結果的には、両者が合意すればどのように決めても構いませんが、後々の不満を生じさせないためにも、明確な話し合いが必要です。
刑事事件の示談書に関するよくある質問(FAQ)
刑事事件ならではの示談書に関するよくある質問をまとめました。
以下のQ&Aを参考に、実際の不安を解消してみてください。
刑事事件の示談は自分でできますか?
加害者本人や被害者本人が示談交渉を行うこと自体は可能です。
ただし、刑事事件は手続きが進むスピードや内容が民事と異なり、専門的な知識が求められる場合が多いです。
検察や裁判所とのやり取りも視野に入れなければならないため、弁護士が仲介する方が円滑に進むことが多いのが現実です。
自力で交渉しようとして失敗するリスクや精神的な負担も大きいため、できるだけ弁護士に相談することをおすすめします。

示談が成立すれば必ず不起訴になりますか?
示談が成立すれば必ず不起訴になるわけではありません。
示談成立は不起訴処分を得る上でプラスに働きますが、必ず不起訴が保証されるわけではありません。事件の性質や被害の重大性によっては検察が起訴を選択する場合もあります。
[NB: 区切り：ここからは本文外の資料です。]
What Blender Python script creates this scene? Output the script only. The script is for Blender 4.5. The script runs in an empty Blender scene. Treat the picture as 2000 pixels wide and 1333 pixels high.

ただし、初犯や極めて軽微なケースなど、示談が大きく考慮される状況であれば、不起訴の可能性は高まります。
いずれにしても、示談書は検察や裁判所に被害者が許している事実を伝える重要な資料となるため、成立できるなら極力交渉した方が良いでしょう。

まとめ
示談書の作成は、紛争解決において重要な手続きです。
適切に内容を整え、安心できる合意を目指しましょう。
示談書は自分で作成可能ですが、内容を不備なく整えたいなら弁護士の協力を得ると安心です。
公正証書化による強制執行力の付与も含め、より確実な解決を目指してください。